経営の健全性・効率性について
当市水道事業の経営状況は、「経常収支比率」が黒字経営である100%以上を示す一方で、率の減少が続いている。この原因として、全体の収益に対する給水収益の比率が低いことが挙げられる。当市の「料金回収率」は、平均値はおろか100%をも満たしてはいない。そうであるにもかかわらず「経常収支比率」が黒字を示しているのは、給水収益以外の収益で費用をまかなっているからである。しかし、「経常収支比率」の減少が示しているように、給水収益以外の不確実な収益に頼っているようでは、経営は安定しない。そのため、水道事業の財源の基本である給水収益の増益こそが、経営安定の第一の手段であると考える。また、当市は、平成26年度から、新たに資金の借り入れを行っている。現時点においてすぐに問題になることはないが、「企業債残高対給水収益比率」の上昇が続くことが考えられる。膨れていく企業債残高に対して、給水収益が減益を続けていけば、経営を圧迫していくことになる。
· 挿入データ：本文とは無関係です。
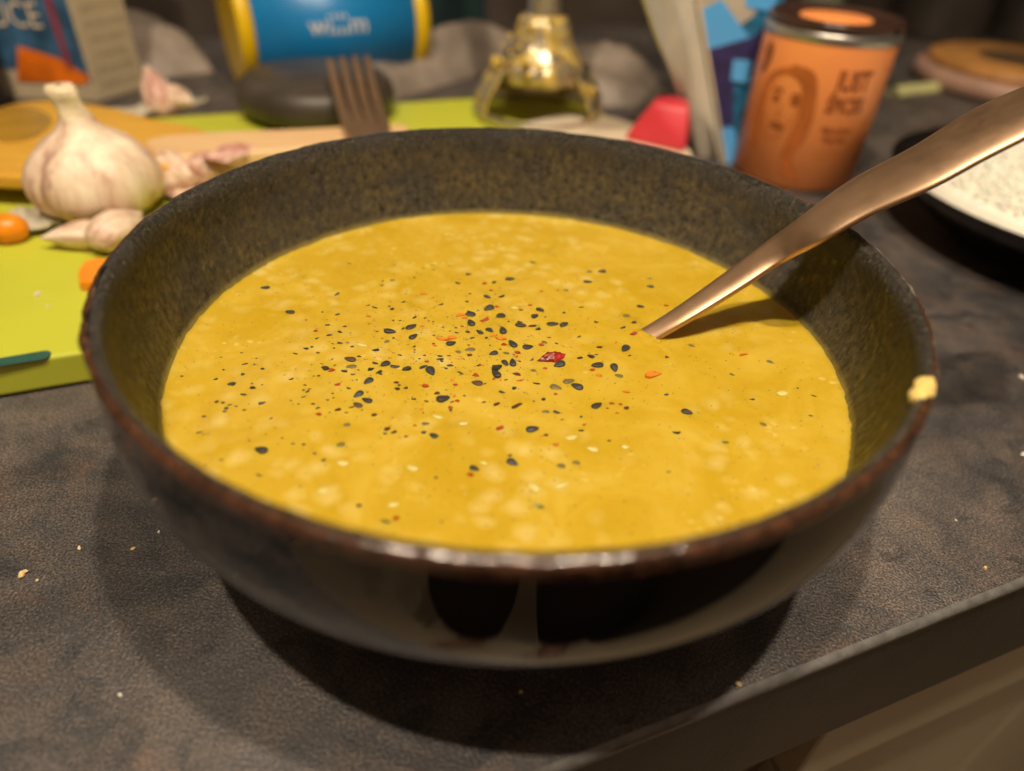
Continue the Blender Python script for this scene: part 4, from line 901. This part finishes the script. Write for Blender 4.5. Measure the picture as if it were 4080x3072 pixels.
decal("printed_shape", [(0.30, 0.055), (0.92, 0.055), (0.99, 0.075), (0.75, 0.125), (0.42, 0.155)], M_ORED, sc, QF, nf, 0.0008)
decal("printed_shape", [(0.80, 0.09), (0.86, 0.09), (0.86, 0.8), (0.76, 0.8)], M_PURP, sc, QF, nf, 0.0008)
decal("printed_shape", [(0.50, 0.27), (0.62, 0.30), (0.75, 0.36), (0.78, 0.42), (0.62, 0.41), (0.52, 0.35)], M_LEAF, sc, QF, nf, 0.0010)
def tf(s, s0, t0, size, m, q, nrm, W_, H_, sy=1.0):
    wrap("lettering", textmesh(s, size), lambda x, y: bil(*q, s0 + x / W_, t0 + y * sy / H_) + nrm * 0.0012, m, sc)
tf("HOT", 0.34, 0.345, 0.017, M_LETTER, QF, nf, 0.060, 0.19, 1.2); tf("SAUCE", 0.36, 0.235, 0.014, M_LETTER, QF, nf, 0.060, 0.19, 1.3)
wl_ = ["ingredients tomato", "chili onion vinegar", "salt sugar spices", "store in a cool dry", "place after opening", "best before see top", "shake well"]
for k in range(11):
    tf(wl_[k % 7], 0.5, 0.05 + 0.042 * k, 0.0034, M_LTEXT, QS, ns, 0.036, 0.19, 1.0)

# roots under the garlic bulb
V = []; F = []; rb = random.Random(9)
for k in range(40):
    a = rb.uniform(0, 6.28); r0 = rb.uniform(0.001, 0.006); r1 = r0 + rb.uniform(0.001, 0.004); b = len(V)
    for r, z in ((r0, 0.0016), (r1, 0.0003)):
        for d in (-1, 1): V.append((r * math.cos(a + d * 0.06), r * math.sin(a + d * 0.06), z))
    F.append((b, b + 1, b + 3, b + 2))
tag(mesh("roots", V, F, M_GSTEM, gb, smooth=False), kind="stuff")

# dark bottle, extreme left
bt = empty("dark_bottle", (-0.325, 0.262, 0.0), "black bottle standing at the far left edge behind the spatula", "bottle")
lathe("bottle_body", [(0.0, 0.0), (0.030, 0.0005), (0.033, 0.004), (0.034, 0.10), (0.030, 0.12), (0.014, 0.15), (0.013, 0.17)], M_BLACKP, bt, 48)
lathe("bottle_cap", [(0.0145, 0.168), (0.0150, 0.170), (0.0150, 0.188), (0.0, 0.189)], M_BLACKP, bt, 32)
# green and teal cartons at the back wall
def box(name, label, cat, q, h, m, flap=True):
    e = empty(name, (0, 0, 0), label, cat)
    hull("box_body", [Vector((x, y, z)) for x, y in q for z in (0.0004, h)], m, e, bev=0.0012)
    c = sum((Vector((x, y, 0)) for x, y in q), Vector()) / len(q)
    hull("box_flap", [c + (Vector((x, y, 0)) - c) * 0.96 + Vector((0, 0, z)) for x, y in q for z in (h + 0.0003, h + 0.0015)], m, e)
    return e
b0, b1 = Vector((-0.3427, 0.4775, 0.0000)), Vector((-0.2660, 0.5196, 0.0000))
box("green_carton", "dark green carton against the back wall between carton and blue tube", "carton", [b0[:2], b1[:2], (b1 + N * 0.05)[:2], (b0 + N * 0.05)[:2]], 0.16, M_DGREEN)
b0, b1 = Vector((-0.0853, 0.4952, 0.0000)), Vector((-0.0216, 0.5839, 0.0000))
box("teal_carton", "dark teal carton at the back between blue tube and blender shaft", "carton", [b0[:2], b1[:2], (b1 + N * 0.04)[:2], (b0 + N * 0.04)[:2]], 0.15, M_DTEAL)
# crumpled wraps
def wrapobj(label, a, b, wd, ht, k, nm="plastic_wrap"):
    a = Vector(a); b = Vector(b); ax = (b - a); L = ax.length; ax.normalize(); sd = Vector((-ax.y, ax.x, 0)); V = []; F = []; nx, ny = 44, 22
    for j in range(ny):
        for i in range(nx):
            s, t = i / (nx - 1), j / (ny - 1)
            e = (math.sin(math.pi * t) ** .7) * (math.sin(math.pi * s) ** .35)
            rg = 1 - abs(ntex((s * L * 12, t * wd * 30, 0), 1.2, k)) * 1.3
            V.append(a + ax * L * s + sd * wd * (t - 0.1) + Vector((0, 0, 0.0004 + ht * e * (0.45 + 0.55 * rg))))
    for j in range(ny - 1):
        for i in range(nx - 1): F.append((j * nx + i, j * nx + i + 1, (j + 1) * nx + i + 1, (j + 1) * nx + i))
    F.append(tuple([i for i in range(nx)][::-1] + [j * nx for j in range(1, ny)] + [(ny - 1) * nx + i for i in range(1, nx)] + [j * nx + nx - 1 for j in range(ny - 2, 0, -1)]))
    tag(mesh(nm, V, F[:-1], M_WRAP), label, "plastic wrap")
wrapobj("crumpled grey plastic wrap behind the pinkish clove, below the green carton", (-0.2618, 0.3287, 0.0000), (-0.2178, 0.3687, 0.0000), 0.09, 0.035, 2)
wrapobj("long crumpled grey plastic wrap running from the dark lid to the blender", (-0.0890, 0.3226, 0.0000), (0.0015, 0.4643, 0.0000), 0.06, 0.030, 6)
wrapobj("crumpled grey plastic wrap between the blender and the white pouch", (0.0286, 0.3363, 0.0000), (0.0924, 0.3524, 0.0000), 0.09, 0.030, 9)

# ------------------------------------------------------------------ right side: plate with rice, wooden lid, leek, pots
pc = Vector((0.2530, 0.1640, 0)); PR = 0.088
pl = empty("black_plate", pc[:], "black deep plate at the right edge holding white rice", "plate")
lathe("plate_body", [(0.0, 0.0008), (0.050, 0.0008), (0.052, 0.003), (0.070, 0.008), (0.084, 0.019), (PR, 0.0235), (PR + 0.0004, 0.0248), (PR - 0.0012, 0.0252), (PR - 0.004, 0.022), (0.070, 0.0125), (0.050, 0.0065), (0.0, 0.006)], M_PLATE, pl, 128)
def rice_h(x, y):
    r = math.hypot(x, y); return 0.0245 + 0.010 * max(0, 1 - (r / 0.083) ** 2) + 0.0008 * ntex((x, y, 0), 60, 3) if r < 0.079 else 0.02
V = [(0, 0, rice_h(0, 0))]; F = []; na = 90; nr = 40
for j in range(1, nr + 1):
    r = 0.0795 * j / nr
    for i in range(na):
        a = 2 * math.pi * i / na; x, y = r * math.cos(a), r * math.sin(a); V.append((x, y, rice_h(x, y) if j < nr - 1 else (0.0235 if j == nr - 1 else 0.0195)))
for i in range(na): F.append((0, 1 + i, 1 + (i + 1) % na))
for j in range(nr - 1):
    for i in range(na):
        k = (i + 1) % na; b = 1 + j * na; F.append((b + i, b + na + i, b + na + k, b + k))
rb = random.Random(8)
for k in range(4500):
    a = rb.uniform(0, 2 * math.pi); r = 0.0745 * math.sqrt(rb.random()); x, y = r * math.cos(a), r * math.sin(a); z = rice_h(x, y)
    L = rb.uniform(0.0026, 0.0052); w = 0.0010; d = Vector((rb.uniform(-1, 1), rb.uniform(-1, 1), rb.uniform(-.15, .15))).normalized(); e = d.cross(Vector((0, 0, 1))).normalized(); g = d.cross(e)
    c = Vector((x, y, z + 0.0006)); b = len(V)
    V += [c - d * L / 2, c + e * w, c + g * w, c - e * w, c - g * w, c + d * L / 2]
    for i in range(4): q = (i + 1) % 4; F += [(b, b + 1 + i, b + 1 + q), (b + 5, b + 1 + q, b + 1 + i)]
rice = mesh("rice", V, F, M_RICE); rice.location = pc[:]
tag(rice, "white rice heaped in the black plate at the right edge", "rice", kind="stuff")
wlid = empty("wooden_jar_lid", (0.372, 0.450, 0.0), "round light wooden lid with a darker groove, at the right edge behind the plate", "lid")
lathe("lower_ring", [(0.0, 0.0004), (0.066, 0.0004), (0.070, 0.003), (0.071, 0.010), (0.068, 0.0135), (0.062, 0.0140)], M_TRIVR, wlid, 96)
lathe("top_disc", [(0.0620, 0.0138), (0.0635, 0.0150), (0.0635, 0.0190), (0.0610, 0.0205), (0.0, 0.0205)], M_TRIV, wlid, 96)
o = prism("dark_inlay", [(0.0 + 0.030 * math.cos(a * .5) , 0.03 * math.sin(a * .5)) for a in range(0, 13)], 0.0204, 0.0209, M_DARKWOOD, wlid)
l0, l1 = Vector((0.2633, 0.4059, 0.0000)), Vector((0.3076, 0.4302, 0.0000)); ld = (l1 - l0).normalized(); ln = Vector((-ld.y, ld.x, 0))
V = []; F = []
for i in range(15):
    s = i / 14
    for j in range(9):
        a = math.pi * (j / 8); w = 0.0062 * (1 - 0.25 * abs(2 * s - 1) ** 3)
        V.append(l0 + (l1 - l0) * s + ln * (w * math.cos(a) + 0.002 * math.sin(s * 3)) + Vector((0, 0, 0.0004 + 0.0050 * math.sin(a))))
for i in range(14):
    for j in range(8): F.append((i * 9 + j, i * 9 + j + 1, i * 9 + j + 10, i * 9 + j + 9))
F.append(tuple(range(9))); F.append(tuple(range(14 * 9, 15 * 9))[::-1])
tag(mesh("leek_piece", V, F, M_LEEK), "pale green leek piece lying alone on the dark worktop", "leek")
def pot(loc, r, h, label):
    p = empty("cooking_pot", loc, label, "pot")
    lathe("pot_body", [(0.0, 0.0005), (r * 0.94, 0.0005), (r, 0.004), (r, h), (r + 0.002, h + 0.002), (r - 0.001, h + 0.001), (r - 0.002, 0.006), (0.0, 0.005)], M_POT, p, 64)
    hull("pot_handle", [Vector((x, y, z)) for x in (-0.012, 0.012) for y in (-r - 0.018, -r + 0.0005) for z in (h - 0.014, h - 0.006)], M_BLACKP, p, bev=0.002)
q = Vector((0.3902, 0.6032, 0.0000)) + Vector((0.012, 0.045, 0)); pot((q.x, q.y, 0), 0.044, 0.10, "dark steel pot at the back right behind the orange tin")
q = Vector((0.4871, 0.6146, 0.0000)) + Vector((0.02, 0.045, 0)); pot((q.x, q.y, 0), 0.05, 0.12, "dark pot cut off by the right top corner")
jr = Vector((0.2913, 0.6529, 0.0000)); j_ = empty("grey_jar", (jr.x, jr.y + 0.02, 0), "greyish green jar at the back wall, seen over the orange tin's lid", "jar")
lathe("jar_body", [(0.0, 0.0005), (0.021, 0.0005), (0.023, 0.004), (0.023, 0.07), (0.018, 0.08)], flat("jar_glass_green", (0.16, 0.17, 0.12), 0.25, 0.3), j_, 48)
lathe("jar_cap", [(0.018, 0.079), (0.0195, 0.080), (0.0195, 0.094), (0.0, 0.095)], M_BLACKP, j_, 48)

# ------------------------------------------------------------------ the photographer, seen mirrored in the glaze
FZ = -0.860
def skinbody(name, nodes, edges, m, parent, lv=2):
    me = bpy.data.meshes.new(name); me.from_pydata([n_[:3] for n_ in nodes], edges, []); me.materials.append(m)
    o = bpy.data.objects.new(name, me); COL.objects.link(o); o.parent = parent
    md = o.modifiers.new("skin", 'SKIN'); md.use_smooth_shade = True
    for v, n_ in zip(me.skin_vertices[0].data, nodes): v.radius = n_[3] if isinstance(n_[3], tuple) else (n_[3], n_[3]); v.use_root = False
    me.skin_vertices[0].data[0].use_root = True
    s = o.modifiers.new("sub", 'SUBSURF'); s.levels = 1; s.render_levels = lv
    return o
per = empty("person", (0.06, -0.44, FZ), "person in black trousers and dark top standing barefoot in front of the worktop", "person")
per.rotation_euler = (0, 0, math.radians(20))
bn = [(0, 0, .93, .12), (0, 0, 1.10, .12), (0, 0, 1.30, .14), (0, 0, 1.44, .09), (0, 0.01, 1.50, .055), (0, 0.03, 1.58, .075), (0, 0.03, 1.68, .085),
      (.10, 0, .88, .09), (.11, 0.01, .48, .058), (.12, -.01, .12, .04), (.12, .02, .05, .042), (.14, .18, .03, .036),
      (-.10, 0, .88, .09), (-.11, 0.01, .48, .058), (-.12, -.01, .12, .04), (-.12, .02, .05, .042), (-.14, .18, .03, .036),
      (.17, 0, 1.40, .055), (.23, 0, 1.12, .042), (.24, .05, .88, .028), (.24, .07, .80, .026), (-.17, 0, 1.40, .055), (-.23, 0, 1.12, .042), (-.24, .05, .88, .028), (-.24, .07, .80, .026)]
be = [(0, 1), (1, 2), (2, 3), (3, 4), (4, 5), (5, 6), (0, 7), (7, 8), (8, 9), (9, 10), (10, 11), (0, 12), (12, 13), (13, 14), (14, 15), (15, 16), (3, 17), (17, 18), (18, 19), (19, 20), (3, 21), (21, 22), (22, 23), (23, 24)]
skinbody("body", bn, be, M_BODY, per)
tr = [(0, 0, .95, .145), (0, 0, .88, .14), (.10, 0, .80, .115), (.11, .01, .46, .085), (.12, -.01, .13, .065), (-.10, 0, .80, .115), (-.11, .01, .46, .085), (-.12, -.01, .13, .065)]
skinbody("trousers", tr, [(0, 1), (1, 2), (2, 3), (3, 4), (1, 5), (5, 6), (6, 7)], M_TROUSER, per)
sh = [(0, 0, .98, .145), (0, 0, 1.15, .14), (0, 0, 1.34, .155), (0, 0, 1.44, .10), (.18, 0, 1.40, .075), (.235, 0, 1.16, .058), (-.18, 0, 1.40, .075), (-.235, 0, 1.16, .058)]
skinbody("shirt", sh, [(0, 1), (1, 2), (2, 3), (3, 4), (4, 5), (3, 6), (6, 7)], M_SHIRT, per)
for sx in (-1, 1):
    for k in range(4):
        skinbody("finger", [(sx * (.225 + .012 * k), .075, .785, .009), (sx * (.225 + .012 * k), .085, .745, .008), (sx * (.225 + .012 * k), .080, .715 + .006 * abs(k - 1.5), .007)], [(0, 1), (1, 2)], M_BODY, per, 1)
    skinbody("thumb", [(sx * .222, .085, .82, .010), (sx * .212, .11, .79, .009), (sx * .212, .12, .765, .008)], [(0, 1), (1, 2)], M_BODY, per, 1)
    for k in range(5):
        ellip("toe", (sx * (.100 + .016 * k), .222 - .006 * k, .016), (.010, .016, .012), M_BODY, per, seg=10, ring=6)
ellip("hair", (0, 0.01, 1.70), (.092, .105, .10), M_HAIR, per)
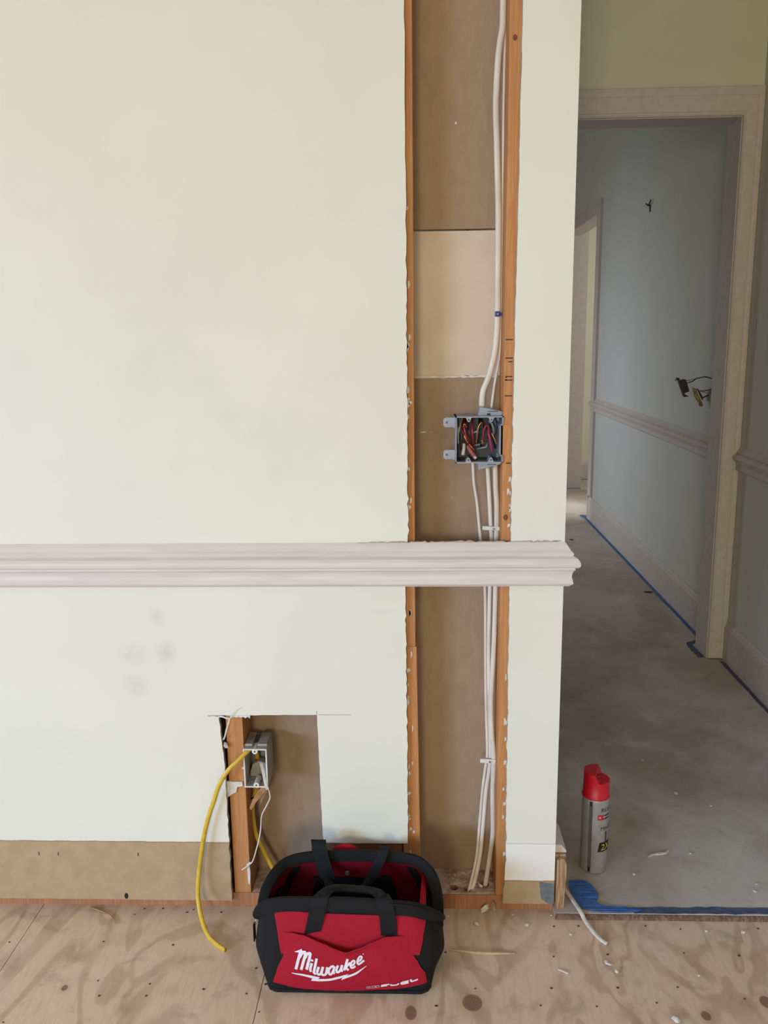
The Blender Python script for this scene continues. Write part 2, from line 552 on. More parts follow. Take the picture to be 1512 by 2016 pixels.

これを抑えるためには、やはり給水収益の増益が求められる。なぜなら、比率が低くなるだけではなく、収益が増えれば、借り入れる資金を抑えられるためである。当市の他の指標を見てみると、「給水原価」は平均値より低く、「有収率」は高い数値を示していることから、適切な料金水準に引き上げれば「料金回収率」は改善されることが予想できる。どの程度の料金水準であれば経営の安定化が可能か、また施設の更新に必要な資金の確保が可能か、検討していく必要がある。
老朽化の状況について
当市水道事業は、災害時における断水や漏水などを未然に防ぐため、古い管路の布設替を含めた管路の耐震化事業を推し進めている。高い「管路更新率」が示しているように、管路の入れ替え工事は着実に推進している。積極的な工事の進捗により、「有形固定資産減価償却率」は低くなるが、これは資産が新しいものに変わっているからである。耐用年数を超えた管路がどれだけあるのかを示す「管路経年化率」は、古い管路が新しい管路に変わっていることから低い数値で推移している。
全体総括
当市水道事業は、経営は数字上黒字ではあるが、安定性を欠いている状態である。収益の根幹である給水収益をいかに確保していくかが今後の課題である。老朽化の状況については、管路の耐震化を含めた更新工事を多く行っているため、「管路更新率」などで効果的な数値を示している。その一方、経営状況を鑑みると、財源確保に課題を残すため、一定の更新率を維持しつつ、計画的に事業を推進していきたい。水道事業の健全な企業運営を継続させることが、現在はもちろん、将来の市民のためでもある。より安定した経営状況を実現できるように邁進していきたい。